Richardson’s fretting and incompetence annoyed British officials in the city. The consul, G. W. Crowe, already disliked him from his earlier visit. At that time, Lord Palmerston had suggested appointing Richardson vice-consul at Ghadames, an oasis town about 350 miles southwest of Tripoli. But Crowe vehemently objected, citing the abolitionist’s tactlessness and impolitic fervor. Richardson had caused diplomatic problems for Crowe by loudly criticizing the Ottomans’ oppressive taxes, which led the Turks to request that Richardson be sent home.
Now Richardson was back in Tripoli, accompanied by his wife, living in Crowe’s house, at Crowe’s expense, and once again burrowing under Crowe’s skin. Crowe was astonished that Palmerston had entrusted Richardson with such a difficult mission. He was still seething a year after the expedition’s departure. “I cannot express to you how much I am disgusted by the ingratitude of Richardson,” he wrote in a letter to the Foreign Office’s undersecretary marked “Private.” “I fear his wretched mismanagement will lower the reputation hitherto enjoyed by the English nation in Central Africa.”
For instance, everyone knew that travelers in Africa must pay for their security by offering gifts to chiefs and rulers along the way. Mediocre gifts endangered their givers. But Richardson, complained Crowe, had not bought any “decent gifts, nothing that the chiefs [in the interior] can’t find in their local market. When Mr.
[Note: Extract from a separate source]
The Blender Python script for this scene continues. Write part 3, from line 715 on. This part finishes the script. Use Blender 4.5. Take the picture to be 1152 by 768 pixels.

Richardson arrived from England, he had not a penny left of the sum he had received from you—and yet he had not purchased a single article of British manufacture to take with him, except a secondhand brass-hilted sword about five feet long, apparently a stage property, such as are carried in Corporation processions before the Mayor.”
Richardson, by the way, was rather pleased with this sword, because it was so large and shiny, which he felt sure would please some desert chief.